Scripts that build scenes
>>>

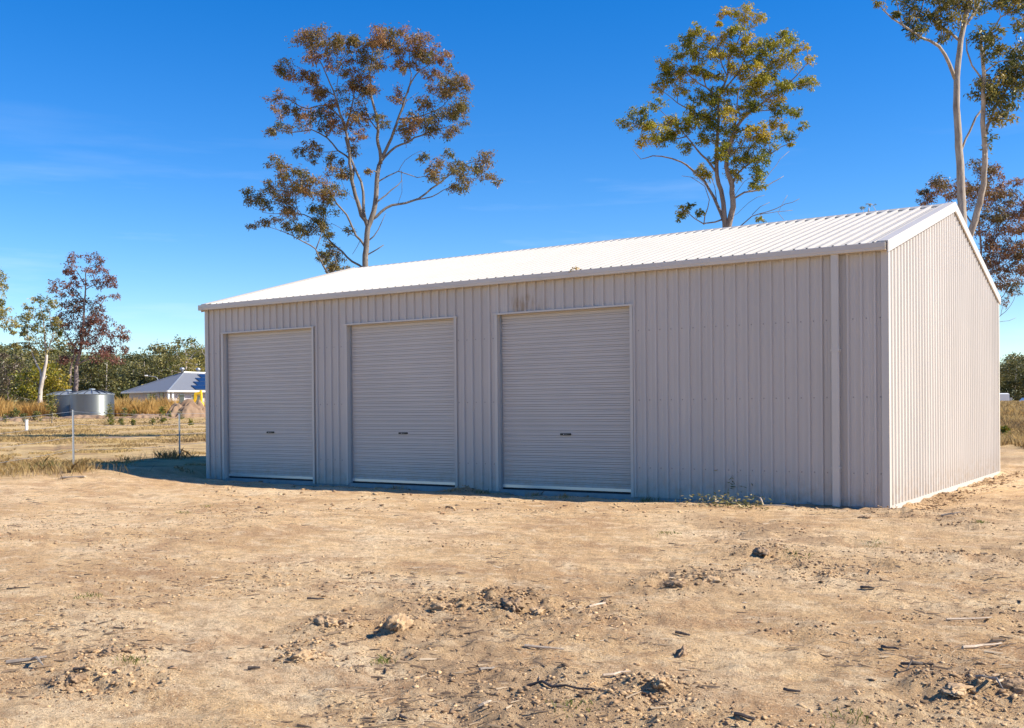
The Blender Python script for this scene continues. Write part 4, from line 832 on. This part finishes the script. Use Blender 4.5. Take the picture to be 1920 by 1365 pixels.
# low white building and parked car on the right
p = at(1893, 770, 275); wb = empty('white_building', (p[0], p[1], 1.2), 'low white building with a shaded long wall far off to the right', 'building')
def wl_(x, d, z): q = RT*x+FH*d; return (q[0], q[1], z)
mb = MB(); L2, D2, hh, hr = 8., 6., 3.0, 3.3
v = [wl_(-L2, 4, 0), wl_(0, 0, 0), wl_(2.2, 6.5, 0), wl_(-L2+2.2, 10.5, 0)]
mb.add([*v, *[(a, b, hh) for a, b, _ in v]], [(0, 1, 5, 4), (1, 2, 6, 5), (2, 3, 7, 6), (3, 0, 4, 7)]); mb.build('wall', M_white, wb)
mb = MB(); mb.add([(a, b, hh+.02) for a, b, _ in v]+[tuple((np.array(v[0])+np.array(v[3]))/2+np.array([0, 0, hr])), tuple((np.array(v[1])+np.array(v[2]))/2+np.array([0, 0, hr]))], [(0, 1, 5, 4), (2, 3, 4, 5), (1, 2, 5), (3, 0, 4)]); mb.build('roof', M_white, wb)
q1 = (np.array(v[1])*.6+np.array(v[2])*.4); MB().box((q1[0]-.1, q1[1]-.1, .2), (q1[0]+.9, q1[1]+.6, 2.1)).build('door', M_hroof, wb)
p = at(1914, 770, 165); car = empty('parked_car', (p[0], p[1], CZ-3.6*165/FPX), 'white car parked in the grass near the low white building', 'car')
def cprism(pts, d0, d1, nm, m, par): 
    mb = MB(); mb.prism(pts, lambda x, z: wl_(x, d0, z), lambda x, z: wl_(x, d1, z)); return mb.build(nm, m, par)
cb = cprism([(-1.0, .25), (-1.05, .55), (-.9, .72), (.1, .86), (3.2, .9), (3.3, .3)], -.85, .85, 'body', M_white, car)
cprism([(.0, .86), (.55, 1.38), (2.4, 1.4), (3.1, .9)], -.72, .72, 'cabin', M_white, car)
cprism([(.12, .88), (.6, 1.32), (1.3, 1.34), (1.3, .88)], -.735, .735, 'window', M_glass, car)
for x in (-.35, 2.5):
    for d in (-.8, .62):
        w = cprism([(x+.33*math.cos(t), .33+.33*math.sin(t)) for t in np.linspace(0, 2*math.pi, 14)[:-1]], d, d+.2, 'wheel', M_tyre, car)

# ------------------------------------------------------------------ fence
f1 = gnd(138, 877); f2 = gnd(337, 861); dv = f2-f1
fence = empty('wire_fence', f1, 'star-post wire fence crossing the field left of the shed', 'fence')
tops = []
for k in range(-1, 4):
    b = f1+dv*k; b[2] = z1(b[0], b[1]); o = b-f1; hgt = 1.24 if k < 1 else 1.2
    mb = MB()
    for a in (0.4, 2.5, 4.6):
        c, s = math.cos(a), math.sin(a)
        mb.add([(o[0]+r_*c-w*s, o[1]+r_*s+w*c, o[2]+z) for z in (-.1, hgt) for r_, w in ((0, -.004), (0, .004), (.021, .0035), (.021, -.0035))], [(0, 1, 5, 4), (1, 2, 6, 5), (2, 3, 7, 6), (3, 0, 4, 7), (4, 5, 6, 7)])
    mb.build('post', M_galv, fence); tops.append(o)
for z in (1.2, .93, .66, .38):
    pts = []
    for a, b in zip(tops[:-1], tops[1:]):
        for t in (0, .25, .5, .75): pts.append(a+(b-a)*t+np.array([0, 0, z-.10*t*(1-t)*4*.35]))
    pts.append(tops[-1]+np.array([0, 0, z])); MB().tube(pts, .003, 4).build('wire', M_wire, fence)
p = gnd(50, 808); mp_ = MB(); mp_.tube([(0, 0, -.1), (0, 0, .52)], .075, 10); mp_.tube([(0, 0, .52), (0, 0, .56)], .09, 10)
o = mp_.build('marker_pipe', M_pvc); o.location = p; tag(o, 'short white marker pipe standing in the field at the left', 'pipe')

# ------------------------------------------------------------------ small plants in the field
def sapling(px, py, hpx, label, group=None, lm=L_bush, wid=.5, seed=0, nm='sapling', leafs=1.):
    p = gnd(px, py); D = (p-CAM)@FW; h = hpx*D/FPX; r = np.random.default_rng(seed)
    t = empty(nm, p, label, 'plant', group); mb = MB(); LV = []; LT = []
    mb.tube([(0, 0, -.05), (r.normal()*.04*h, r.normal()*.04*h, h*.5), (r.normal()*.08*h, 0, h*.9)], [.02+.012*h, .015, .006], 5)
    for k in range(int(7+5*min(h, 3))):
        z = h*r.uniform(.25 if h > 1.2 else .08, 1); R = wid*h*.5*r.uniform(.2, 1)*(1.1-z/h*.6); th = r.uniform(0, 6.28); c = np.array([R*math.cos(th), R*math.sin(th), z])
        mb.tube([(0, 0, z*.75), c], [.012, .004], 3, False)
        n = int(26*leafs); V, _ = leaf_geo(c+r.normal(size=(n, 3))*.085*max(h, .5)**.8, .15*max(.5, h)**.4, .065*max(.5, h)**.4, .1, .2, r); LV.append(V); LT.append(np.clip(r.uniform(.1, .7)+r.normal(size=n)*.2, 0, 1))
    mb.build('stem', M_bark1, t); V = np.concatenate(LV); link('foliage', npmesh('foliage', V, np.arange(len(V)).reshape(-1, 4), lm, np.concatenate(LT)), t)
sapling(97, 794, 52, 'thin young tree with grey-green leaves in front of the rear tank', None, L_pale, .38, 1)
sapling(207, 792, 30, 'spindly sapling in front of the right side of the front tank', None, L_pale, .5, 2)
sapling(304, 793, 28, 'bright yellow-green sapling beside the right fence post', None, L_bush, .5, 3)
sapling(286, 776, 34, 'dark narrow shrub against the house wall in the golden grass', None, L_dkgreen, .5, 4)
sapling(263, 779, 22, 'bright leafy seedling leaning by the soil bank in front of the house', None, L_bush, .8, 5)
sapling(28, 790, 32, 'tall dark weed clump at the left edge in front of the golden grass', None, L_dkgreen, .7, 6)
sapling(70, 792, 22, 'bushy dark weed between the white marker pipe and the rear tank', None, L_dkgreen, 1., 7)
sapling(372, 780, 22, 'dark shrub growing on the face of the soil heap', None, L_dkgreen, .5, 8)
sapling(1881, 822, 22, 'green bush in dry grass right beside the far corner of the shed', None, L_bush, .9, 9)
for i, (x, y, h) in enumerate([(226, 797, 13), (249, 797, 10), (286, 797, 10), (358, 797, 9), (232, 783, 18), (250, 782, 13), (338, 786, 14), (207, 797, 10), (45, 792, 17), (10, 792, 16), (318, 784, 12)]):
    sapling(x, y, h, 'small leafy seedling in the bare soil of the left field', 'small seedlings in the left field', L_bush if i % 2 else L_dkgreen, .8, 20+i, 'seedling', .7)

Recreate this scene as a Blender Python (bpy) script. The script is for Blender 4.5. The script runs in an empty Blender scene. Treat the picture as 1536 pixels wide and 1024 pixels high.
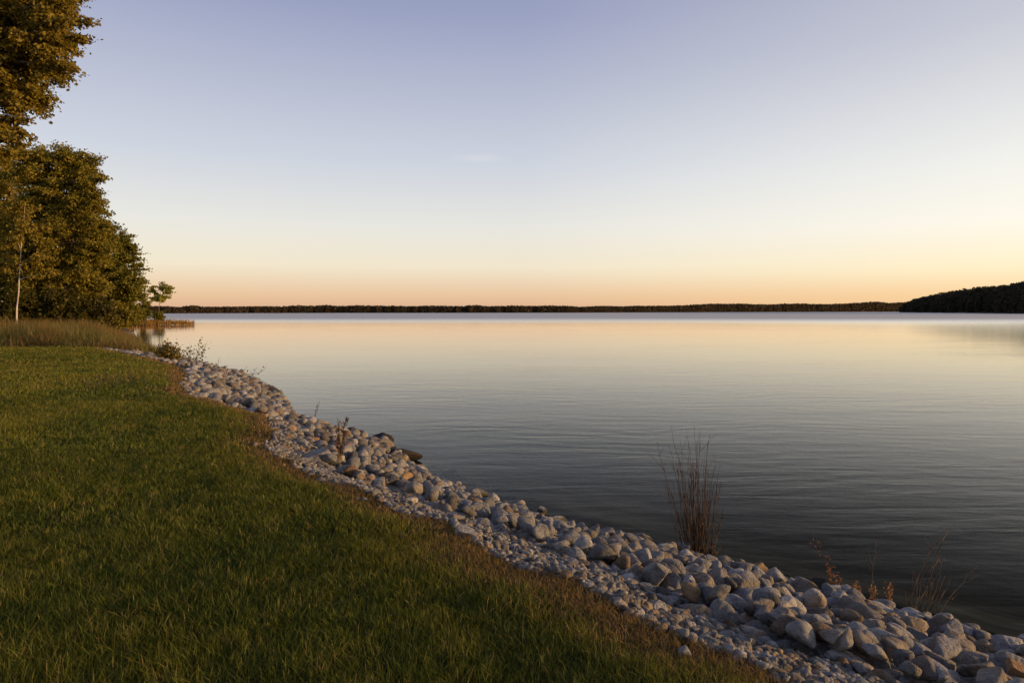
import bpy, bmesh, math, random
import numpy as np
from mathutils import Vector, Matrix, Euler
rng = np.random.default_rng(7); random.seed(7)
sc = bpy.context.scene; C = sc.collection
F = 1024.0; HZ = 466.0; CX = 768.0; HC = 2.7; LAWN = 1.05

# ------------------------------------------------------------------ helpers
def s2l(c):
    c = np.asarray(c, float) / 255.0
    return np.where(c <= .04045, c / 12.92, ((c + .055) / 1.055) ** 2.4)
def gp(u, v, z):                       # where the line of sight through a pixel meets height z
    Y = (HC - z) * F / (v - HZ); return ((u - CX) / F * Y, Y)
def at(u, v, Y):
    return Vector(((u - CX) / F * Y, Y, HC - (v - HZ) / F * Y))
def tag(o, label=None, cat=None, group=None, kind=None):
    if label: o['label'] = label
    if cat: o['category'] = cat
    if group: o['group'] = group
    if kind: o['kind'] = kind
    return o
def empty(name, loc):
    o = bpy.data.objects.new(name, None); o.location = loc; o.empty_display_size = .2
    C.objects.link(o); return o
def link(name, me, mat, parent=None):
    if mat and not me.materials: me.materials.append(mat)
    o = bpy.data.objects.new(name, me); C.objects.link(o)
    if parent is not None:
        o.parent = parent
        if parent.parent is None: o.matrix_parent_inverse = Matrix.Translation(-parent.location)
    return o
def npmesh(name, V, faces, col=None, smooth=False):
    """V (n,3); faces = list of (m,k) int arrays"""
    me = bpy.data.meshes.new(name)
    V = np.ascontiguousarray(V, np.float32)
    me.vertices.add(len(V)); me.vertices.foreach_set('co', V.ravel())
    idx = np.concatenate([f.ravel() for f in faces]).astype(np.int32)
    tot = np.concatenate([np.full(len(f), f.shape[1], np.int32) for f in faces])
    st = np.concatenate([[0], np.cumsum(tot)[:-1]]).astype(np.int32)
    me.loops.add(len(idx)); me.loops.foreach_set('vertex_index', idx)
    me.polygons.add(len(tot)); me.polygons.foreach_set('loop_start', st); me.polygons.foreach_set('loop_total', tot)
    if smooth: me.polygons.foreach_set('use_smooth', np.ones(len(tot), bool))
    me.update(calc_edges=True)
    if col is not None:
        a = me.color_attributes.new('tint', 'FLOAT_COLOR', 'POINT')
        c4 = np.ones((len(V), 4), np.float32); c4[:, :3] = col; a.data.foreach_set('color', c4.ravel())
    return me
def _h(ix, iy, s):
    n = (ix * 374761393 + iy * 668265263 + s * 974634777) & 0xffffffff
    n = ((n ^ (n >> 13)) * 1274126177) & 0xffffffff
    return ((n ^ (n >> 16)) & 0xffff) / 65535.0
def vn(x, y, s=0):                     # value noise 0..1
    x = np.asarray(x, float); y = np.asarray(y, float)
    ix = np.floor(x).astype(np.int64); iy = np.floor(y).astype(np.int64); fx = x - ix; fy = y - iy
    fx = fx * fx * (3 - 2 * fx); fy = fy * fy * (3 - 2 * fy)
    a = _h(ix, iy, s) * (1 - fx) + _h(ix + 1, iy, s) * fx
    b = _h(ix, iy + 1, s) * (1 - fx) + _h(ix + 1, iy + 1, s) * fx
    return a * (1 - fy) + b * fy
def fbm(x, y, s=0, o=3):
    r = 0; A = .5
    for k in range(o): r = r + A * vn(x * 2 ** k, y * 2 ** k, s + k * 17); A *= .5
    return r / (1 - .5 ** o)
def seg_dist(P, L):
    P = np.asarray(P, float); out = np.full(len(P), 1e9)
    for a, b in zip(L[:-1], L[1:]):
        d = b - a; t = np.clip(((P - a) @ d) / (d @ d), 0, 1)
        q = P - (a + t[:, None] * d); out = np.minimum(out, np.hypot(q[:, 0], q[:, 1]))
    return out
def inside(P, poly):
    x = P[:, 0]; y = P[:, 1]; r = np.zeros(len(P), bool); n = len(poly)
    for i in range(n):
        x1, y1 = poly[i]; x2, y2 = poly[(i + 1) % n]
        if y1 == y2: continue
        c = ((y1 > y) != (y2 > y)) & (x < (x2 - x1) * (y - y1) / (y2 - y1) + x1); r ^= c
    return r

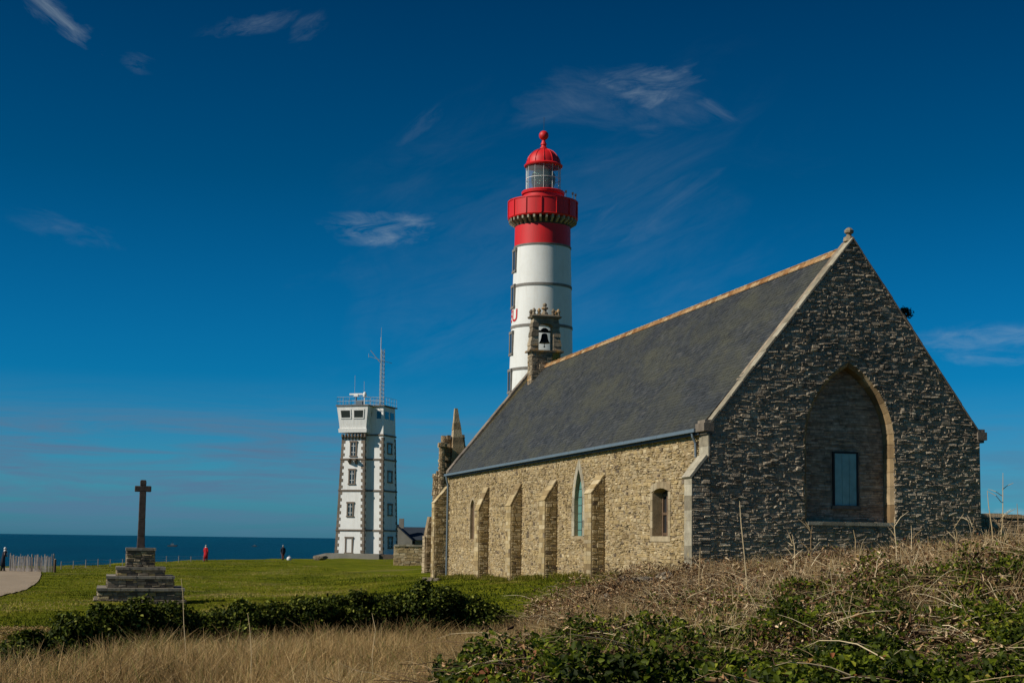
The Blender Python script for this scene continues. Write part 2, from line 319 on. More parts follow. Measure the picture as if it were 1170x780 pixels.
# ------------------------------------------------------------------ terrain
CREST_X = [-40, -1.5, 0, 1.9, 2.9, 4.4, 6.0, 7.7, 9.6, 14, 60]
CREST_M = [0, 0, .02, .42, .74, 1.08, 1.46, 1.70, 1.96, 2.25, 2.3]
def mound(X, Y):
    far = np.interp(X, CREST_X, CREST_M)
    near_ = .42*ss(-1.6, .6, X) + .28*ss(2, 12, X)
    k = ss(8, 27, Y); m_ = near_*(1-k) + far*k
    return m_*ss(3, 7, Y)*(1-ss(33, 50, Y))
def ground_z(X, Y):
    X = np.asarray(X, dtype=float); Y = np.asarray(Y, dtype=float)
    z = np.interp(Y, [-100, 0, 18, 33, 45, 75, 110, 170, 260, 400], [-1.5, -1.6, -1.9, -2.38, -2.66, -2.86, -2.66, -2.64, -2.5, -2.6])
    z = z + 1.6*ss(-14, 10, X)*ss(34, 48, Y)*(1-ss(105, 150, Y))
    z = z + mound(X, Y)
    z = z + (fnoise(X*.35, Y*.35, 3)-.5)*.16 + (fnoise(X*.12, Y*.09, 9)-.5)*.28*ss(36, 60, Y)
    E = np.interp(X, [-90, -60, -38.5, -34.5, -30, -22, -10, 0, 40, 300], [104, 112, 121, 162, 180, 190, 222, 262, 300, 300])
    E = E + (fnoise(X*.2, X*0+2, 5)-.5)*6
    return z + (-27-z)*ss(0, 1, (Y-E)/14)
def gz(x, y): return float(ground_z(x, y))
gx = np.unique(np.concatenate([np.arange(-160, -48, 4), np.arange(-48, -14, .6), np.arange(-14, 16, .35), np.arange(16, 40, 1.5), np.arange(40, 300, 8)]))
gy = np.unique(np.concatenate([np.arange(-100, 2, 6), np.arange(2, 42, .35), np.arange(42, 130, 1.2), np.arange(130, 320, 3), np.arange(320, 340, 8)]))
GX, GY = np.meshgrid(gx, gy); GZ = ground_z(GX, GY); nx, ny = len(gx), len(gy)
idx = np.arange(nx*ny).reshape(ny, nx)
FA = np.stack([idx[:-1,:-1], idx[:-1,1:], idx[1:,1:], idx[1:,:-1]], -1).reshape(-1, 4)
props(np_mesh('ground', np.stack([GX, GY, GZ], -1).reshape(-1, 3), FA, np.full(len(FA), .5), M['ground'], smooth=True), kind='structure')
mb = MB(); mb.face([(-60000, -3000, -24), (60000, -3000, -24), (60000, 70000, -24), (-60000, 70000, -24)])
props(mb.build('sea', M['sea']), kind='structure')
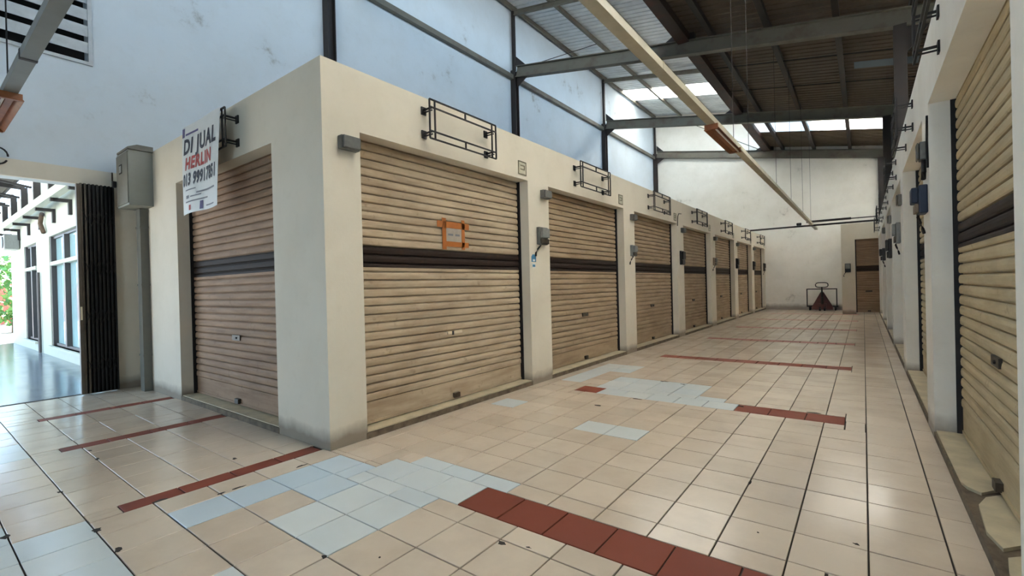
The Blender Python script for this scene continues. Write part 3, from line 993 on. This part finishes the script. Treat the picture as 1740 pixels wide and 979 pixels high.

<<<

DESCRIPTION OF THE TASK –
From the line with "Recreate this scene" to the line with "F = 1024.0;", set down those lines word for word and only those, counting both ends. Pictures stay out of the copy.

EXPECTED OUTPUT –
Recreate this scene as a Blender Python (bpy) script. The script is for Blender 4.5. The script runs in an empty Blender scene. Treat the picture as 1536 pixels wide and 1024 pixels high.
import bpy, bmesh, math, random
import numpy as np
from mathutils import Vector, Matrix, Euler
rng = np.random.default_rng(7); random.seed(7)
sc = bpy.context.scene; C = sc.collection
F = 1024.0; HZ = 466.0; CX = 768.0; HC = 2.7; LAWN = 1.05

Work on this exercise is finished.